**Material for the task:**

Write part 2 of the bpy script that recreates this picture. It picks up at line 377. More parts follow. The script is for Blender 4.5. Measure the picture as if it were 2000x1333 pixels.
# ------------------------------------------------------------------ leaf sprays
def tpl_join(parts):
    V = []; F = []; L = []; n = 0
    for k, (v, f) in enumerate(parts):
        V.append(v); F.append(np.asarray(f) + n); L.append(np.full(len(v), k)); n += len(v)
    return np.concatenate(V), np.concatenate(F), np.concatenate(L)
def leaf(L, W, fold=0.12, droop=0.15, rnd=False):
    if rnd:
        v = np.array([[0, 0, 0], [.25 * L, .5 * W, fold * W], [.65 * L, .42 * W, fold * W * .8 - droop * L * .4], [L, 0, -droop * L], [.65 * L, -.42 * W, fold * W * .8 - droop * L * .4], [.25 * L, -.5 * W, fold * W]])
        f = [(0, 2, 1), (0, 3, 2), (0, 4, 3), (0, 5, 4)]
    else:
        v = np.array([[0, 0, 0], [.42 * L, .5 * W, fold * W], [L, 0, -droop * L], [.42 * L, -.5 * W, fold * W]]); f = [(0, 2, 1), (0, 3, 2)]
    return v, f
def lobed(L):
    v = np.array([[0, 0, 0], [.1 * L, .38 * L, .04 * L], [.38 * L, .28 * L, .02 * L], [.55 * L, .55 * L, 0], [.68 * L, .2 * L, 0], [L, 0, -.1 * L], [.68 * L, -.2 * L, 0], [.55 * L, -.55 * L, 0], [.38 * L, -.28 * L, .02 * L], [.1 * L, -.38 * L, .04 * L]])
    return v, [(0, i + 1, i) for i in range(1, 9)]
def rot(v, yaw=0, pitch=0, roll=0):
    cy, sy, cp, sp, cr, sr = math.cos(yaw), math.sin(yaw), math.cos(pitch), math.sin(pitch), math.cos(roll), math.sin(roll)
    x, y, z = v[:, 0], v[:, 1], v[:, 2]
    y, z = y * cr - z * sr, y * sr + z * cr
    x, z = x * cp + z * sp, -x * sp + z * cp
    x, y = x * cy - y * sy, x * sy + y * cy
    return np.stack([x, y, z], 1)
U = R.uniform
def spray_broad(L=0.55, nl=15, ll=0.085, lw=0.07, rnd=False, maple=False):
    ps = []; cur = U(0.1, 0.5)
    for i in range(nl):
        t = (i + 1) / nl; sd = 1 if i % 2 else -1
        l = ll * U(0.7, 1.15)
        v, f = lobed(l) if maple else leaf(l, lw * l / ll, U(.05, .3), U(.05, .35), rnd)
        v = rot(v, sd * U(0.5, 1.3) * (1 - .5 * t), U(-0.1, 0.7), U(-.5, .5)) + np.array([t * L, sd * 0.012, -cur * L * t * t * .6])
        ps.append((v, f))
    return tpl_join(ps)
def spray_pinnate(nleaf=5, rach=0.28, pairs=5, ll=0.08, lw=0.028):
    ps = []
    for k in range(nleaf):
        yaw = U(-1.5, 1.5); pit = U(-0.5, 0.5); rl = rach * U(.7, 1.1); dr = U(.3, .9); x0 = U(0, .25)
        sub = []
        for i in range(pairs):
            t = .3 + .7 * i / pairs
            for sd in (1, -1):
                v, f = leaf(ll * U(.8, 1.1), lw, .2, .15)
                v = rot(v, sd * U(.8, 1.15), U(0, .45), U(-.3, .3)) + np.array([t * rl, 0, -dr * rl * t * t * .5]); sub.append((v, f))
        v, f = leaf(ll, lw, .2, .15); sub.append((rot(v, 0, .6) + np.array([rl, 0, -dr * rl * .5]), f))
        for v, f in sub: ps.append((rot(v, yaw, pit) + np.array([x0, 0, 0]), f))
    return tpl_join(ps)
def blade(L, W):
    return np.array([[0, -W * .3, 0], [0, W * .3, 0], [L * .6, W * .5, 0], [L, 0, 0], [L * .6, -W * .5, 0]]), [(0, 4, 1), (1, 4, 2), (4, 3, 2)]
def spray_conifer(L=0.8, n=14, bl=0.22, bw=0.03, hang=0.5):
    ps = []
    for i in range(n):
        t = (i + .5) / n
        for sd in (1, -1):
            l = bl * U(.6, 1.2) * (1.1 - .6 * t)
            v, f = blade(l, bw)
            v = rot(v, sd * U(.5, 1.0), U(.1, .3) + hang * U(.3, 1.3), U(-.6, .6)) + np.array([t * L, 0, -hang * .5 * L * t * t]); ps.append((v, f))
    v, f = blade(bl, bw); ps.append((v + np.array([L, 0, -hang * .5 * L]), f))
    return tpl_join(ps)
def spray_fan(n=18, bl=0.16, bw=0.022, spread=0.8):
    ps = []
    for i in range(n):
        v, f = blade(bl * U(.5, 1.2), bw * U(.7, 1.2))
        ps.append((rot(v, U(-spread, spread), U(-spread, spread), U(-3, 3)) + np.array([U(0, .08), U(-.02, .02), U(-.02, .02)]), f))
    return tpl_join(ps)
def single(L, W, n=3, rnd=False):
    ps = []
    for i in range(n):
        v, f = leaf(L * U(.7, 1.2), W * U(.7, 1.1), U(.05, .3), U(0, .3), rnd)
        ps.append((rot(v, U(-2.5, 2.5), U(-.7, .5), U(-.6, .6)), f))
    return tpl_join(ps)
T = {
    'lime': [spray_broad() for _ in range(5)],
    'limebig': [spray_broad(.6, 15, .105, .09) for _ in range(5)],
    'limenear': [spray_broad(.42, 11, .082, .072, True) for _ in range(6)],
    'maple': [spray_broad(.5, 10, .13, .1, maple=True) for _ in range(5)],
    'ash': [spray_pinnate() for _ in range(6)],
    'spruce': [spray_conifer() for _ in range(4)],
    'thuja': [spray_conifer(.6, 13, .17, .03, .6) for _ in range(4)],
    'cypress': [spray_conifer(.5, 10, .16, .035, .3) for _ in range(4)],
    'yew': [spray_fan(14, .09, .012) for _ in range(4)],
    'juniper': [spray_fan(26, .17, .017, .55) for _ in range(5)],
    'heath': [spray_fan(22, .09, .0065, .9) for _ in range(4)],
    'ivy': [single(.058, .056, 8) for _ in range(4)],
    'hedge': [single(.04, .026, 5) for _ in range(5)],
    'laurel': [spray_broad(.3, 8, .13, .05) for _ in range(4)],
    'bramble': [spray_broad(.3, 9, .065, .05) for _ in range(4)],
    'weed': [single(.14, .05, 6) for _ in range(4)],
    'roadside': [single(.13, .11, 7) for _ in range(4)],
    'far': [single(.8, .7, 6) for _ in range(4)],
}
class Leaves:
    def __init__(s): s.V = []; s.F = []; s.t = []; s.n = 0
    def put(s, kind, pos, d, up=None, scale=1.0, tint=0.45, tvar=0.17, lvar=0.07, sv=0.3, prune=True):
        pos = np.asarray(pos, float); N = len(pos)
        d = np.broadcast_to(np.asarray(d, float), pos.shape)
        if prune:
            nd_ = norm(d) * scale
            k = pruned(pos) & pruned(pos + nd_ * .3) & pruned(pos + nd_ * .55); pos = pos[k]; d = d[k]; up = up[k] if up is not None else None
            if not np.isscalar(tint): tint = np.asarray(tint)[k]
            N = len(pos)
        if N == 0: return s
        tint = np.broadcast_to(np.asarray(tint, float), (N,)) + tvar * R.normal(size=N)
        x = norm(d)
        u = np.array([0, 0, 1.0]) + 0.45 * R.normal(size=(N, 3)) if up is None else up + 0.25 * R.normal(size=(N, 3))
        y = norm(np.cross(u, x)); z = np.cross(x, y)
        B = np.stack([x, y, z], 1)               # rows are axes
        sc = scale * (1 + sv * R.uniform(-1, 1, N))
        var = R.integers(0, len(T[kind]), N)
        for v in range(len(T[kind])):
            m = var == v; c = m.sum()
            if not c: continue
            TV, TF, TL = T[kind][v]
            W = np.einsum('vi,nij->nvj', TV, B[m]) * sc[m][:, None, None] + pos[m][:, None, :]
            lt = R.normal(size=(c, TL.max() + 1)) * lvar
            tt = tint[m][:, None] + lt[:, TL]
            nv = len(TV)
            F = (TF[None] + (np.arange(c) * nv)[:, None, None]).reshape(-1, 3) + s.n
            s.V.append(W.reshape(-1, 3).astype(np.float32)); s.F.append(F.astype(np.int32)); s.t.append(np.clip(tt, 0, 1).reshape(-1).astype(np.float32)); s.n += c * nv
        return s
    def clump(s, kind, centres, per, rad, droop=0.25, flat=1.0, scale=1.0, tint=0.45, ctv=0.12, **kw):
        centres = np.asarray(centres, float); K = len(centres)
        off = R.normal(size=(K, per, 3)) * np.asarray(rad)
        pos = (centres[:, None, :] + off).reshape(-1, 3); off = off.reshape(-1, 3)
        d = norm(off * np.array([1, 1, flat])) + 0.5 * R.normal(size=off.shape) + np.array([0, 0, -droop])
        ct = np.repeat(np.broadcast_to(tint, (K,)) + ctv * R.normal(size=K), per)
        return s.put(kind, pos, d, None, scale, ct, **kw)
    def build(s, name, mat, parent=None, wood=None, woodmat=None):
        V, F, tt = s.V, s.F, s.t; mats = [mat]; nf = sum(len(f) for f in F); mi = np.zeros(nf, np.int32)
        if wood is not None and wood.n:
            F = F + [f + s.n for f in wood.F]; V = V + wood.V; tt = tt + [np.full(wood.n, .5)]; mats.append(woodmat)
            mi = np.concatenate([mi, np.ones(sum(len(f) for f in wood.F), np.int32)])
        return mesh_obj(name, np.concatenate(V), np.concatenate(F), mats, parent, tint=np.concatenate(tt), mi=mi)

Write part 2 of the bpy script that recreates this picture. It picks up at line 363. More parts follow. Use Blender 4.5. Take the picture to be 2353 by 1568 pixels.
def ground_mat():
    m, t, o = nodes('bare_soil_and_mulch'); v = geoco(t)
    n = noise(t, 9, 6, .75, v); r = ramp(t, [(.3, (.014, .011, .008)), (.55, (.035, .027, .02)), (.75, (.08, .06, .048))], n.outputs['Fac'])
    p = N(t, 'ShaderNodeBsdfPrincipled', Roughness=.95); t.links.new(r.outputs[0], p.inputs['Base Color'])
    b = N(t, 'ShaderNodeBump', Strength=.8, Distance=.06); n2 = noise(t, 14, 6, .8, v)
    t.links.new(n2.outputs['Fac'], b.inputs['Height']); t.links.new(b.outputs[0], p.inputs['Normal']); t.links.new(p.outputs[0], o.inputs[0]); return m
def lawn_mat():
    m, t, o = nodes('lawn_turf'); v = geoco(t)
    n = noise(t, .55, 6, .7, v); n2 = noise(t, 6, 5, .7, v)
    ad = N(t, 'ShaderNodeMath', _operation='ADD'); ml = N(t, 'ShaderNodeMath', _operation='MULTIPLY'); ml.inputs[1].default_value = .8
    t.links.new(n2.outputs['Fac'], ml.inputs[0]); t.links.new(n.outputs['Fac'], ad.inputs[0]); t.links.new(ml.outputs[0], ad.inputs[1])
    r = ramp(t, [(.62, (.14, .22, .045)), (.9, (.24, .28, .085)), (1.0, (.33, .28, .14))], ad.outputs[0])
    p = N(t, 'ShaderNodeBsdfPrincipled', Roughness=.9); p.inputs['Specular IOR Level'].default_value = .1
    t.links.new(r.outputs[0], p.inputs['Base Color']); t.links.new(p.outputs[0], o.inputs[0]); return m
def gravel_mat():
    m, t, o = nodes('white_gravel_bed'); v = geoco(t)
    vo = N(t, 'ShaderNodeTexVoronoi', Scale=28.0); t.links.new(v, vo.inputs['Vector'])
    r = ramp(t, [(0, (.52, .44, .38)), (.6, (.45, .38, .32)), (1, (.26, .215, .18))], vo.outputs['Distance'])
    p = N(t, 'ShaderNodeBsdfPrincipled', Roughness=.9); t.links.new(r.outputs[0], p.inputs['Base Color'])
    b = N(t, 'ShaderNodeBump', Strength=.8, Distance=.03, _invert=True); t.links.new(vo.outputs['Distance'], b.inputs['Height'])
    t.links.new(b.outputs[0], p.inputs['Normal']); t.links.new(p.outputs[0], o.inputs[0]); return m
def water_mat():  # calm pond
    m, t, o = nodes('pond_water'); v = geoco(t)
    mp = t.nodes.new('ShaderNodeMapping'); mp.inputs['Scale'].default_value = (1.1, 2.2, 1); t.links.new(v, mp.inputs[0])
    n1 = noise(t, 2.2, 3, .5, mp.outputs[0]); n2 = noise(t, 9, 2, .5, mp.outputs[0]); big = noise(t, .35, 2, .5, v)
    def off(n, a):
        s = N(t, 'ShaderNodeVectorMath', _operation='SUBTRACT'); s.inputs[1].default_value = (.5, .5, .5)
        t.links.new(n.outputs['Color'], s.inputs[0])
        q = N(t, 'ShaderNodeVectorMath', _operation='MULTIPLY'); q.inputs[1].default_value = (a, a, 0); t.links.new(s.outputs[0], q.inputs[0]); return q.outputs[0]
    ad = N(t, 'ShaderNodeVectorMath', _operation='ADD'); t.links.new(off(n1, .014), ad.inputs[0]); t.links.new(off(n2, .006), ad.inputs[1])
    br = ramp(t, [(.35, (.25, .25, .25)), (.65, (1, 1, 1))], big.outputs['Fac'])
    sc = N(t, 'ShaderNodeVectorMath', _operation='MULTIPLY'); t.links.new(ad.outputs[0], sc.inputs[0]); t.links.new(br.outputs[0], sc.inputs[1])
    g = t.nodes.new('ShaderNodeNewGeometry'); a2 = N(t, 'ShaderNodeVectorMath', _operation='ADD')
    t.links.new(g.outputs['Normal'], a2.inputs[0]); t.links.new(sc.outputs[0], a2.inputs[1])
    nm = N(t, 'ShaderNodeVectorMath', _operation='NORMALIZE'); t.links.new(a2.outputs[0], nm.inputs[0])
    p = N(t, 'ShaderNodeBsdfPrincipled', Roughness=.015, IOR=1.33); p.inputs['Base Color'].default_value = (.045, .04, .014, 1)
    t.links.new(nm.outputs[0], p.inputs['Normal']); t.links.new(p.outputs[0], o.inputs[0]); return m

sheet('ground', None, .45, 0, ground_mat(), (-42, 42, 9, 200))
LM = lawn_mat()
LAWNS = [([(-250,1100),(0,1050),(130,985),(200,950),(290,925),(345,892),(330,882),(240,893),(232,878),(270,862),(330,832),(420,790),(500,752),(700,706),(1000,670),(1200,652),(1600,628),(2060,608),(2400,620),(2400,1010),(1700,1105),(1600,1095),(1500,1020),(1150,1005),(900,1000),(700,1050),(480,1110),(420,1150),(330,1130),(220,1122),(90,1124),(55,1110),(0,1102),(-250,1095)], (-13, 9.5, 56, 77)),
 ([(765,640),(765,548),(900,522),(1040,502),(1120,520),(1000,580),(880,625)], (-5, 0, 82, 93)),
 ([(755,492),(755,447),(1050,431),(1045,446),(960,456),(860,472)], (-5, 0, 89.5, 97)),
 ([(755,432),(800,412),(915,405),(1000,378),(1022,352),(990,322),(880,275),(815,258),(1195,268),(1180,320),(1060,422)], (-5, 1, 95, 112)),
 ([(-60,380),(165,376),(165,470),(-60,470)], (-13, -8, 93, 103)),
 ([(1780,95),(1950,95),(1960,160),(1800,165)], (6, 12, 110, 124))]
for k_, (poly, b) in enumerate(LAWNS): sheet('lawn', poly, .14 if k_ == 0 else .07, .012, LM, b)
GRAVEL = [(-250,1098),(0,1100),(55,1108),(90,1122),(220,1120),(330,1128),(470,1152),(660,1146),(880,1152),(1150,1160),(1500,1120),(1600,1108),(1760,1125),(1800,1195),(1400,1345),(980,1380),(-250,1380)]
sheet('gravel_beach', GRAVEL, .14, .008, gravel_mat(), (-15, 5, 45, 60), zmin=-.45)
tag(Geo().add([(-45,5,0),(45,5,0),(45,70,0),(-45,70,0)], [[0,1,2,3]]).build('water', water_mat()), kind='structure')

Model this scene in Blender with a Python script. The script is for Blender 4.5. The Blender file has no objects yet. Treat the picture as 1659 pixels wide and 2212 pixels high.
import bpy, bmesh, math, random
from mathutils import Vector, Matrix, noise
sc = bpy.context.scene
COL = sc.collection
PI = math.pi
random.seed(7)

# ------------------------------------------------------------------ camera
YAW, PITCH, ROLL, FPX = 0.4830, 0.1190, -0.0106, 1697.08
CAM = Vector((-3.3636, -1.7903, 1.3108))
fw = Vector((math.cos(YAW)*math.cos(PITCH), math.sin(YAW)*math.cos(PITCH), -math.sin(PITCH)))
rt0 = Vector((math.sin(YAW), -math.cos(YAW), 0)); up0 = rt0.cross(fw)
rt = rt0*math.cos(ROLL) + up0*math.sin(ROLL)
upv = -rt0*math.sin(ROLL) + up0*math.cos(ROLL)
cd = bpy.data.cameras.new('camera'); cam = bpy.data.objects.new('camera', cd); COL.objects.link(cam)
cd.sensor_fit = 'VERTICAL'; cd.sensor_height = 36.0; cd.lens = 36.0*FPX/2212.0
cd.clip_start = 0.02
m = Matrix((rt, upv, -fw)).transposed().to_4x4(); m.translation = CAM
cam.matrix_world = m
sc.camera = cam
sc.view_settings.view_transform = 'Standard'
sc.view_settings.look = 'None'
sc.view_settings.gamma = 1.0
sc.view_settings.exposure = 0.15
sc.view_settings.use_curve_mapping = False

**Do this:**
The first line to be transcribed is the one containing "Model this scene", and the last is the one containing "random.seed(7)". Transcribe exactly those lines and nothing else.

**Answer to this task:**
Model this scene in Blender with a Python script. The script is for Blender 4.5. The Blender file has no objects yet. Treat the picture as 1659 pixels wide and 2212 pixels high.
import bpy, bmesh, math, random
from mathutils import Vector, Matrix, noise
sc = bpy.context.scene
COL = sc.collection
PI = math.pi
random.seed(7)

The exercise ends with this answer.